/ 21 July 2000

ANC on drive to recruit Afrikaners

Jaspreet Kindra The African National Congress has launched a concerted effort to woo the Afrikaner community ahead of the local government elections.

A sense of urgency has been added to the recruiting drive with the launch of the newly formed Democratic Alliance (DA) of the Democratic Party and the New National Party.

The ANC is concentrating on natural DA turf in areas such as the Free State and Gauteng. In the Western Cape, the ruling party will be gunning for the key Afrikaans-speaking coloured working-class vote.

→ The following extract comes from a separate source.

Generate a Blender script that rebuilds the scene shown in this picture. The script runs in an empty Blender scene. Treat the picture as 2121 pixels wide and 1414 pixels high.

The ANC’s constituency offices in Randfontein and Carletonville are staffed by white Afrikaners, while the party’s regional secretary in Randfontein, Stephen Motingoa, says white Afrikaners “often walk into [our branches] looking for information on the party”. Nationalism and recognition of ethnic rights are two of the issues on which the ANC is trying to reach out to the Afrikaner community, in which it sees a natural ally in its long-term strategy to building a multiracial constituency, ANC sources say. The ANC is using NNP defectors to capture the Afrikaner vote. The party is hoping for more NNP defections before the elections, which it hopes will give further impetus to its “recruit Afrikaner” drive. A prime target would be Manie Schoeman, the former NNP Eastern Cape head, who was suspended for failing to endorse the formation of the DA.

The ANC’s attempts to reach out to the minority vote featured at the national general council gathering in Port Elizabeth last week. Secretary general Kgalema Motlanthe said: “New branches are being launched where we never had a presence before … branches in predominantly white areas like Randfontein in Gauteng and De Aar East in the Northern Cape, which used to be strongholds of the NNP and others.” The ANC’s Youth League has already established links with Die Afrikanerbond Jeugliga on building “new patriots”. The organisations jointly hosted a youth conference opened by President Thabo Mbeki in Gauteng last month. Die Afrikanerbond Jeugliga president Jan du Plooy declined to comment on the ANC’s political ambitions but said: “We feel the Afrikaans-speaking community must broaden their choice regarding any political movement in South Africa to add new impetus to the democratisation process in the country.” South African Communist Party deputy secretary general Jeremy Cronin said the coloured Afrikaans speakers will find “more resonance around their cultural and welfare-type concerns” in the ANC’s policies than in the DP. “English mining houses that have been the historical masters of the DP have scant respect for the national sovereignty of our country,” he says, adding that however distorted the National Party’s concerns might have been, the theme of national sovereignty always prevailed in its dictum. Motingoa, who is also the mayor of Afrikaner-dominated Krugersdorp where an ANC branch will be launched soon, describes the community as “very hard-working and very honest”, which is why the two have had a very good relationship. “We are deliberately recruiting Afrikaners,” says Motingoa. The party intends to field candidates against the DA in all the white wards. The recruitment drive has received impetus from the defection of at least four NNP councillors to the ANC in the West Rand region, and the task of the formation of the Krugersdorp branch has fallen on the shoulders of former NNP councillor Gert Visser.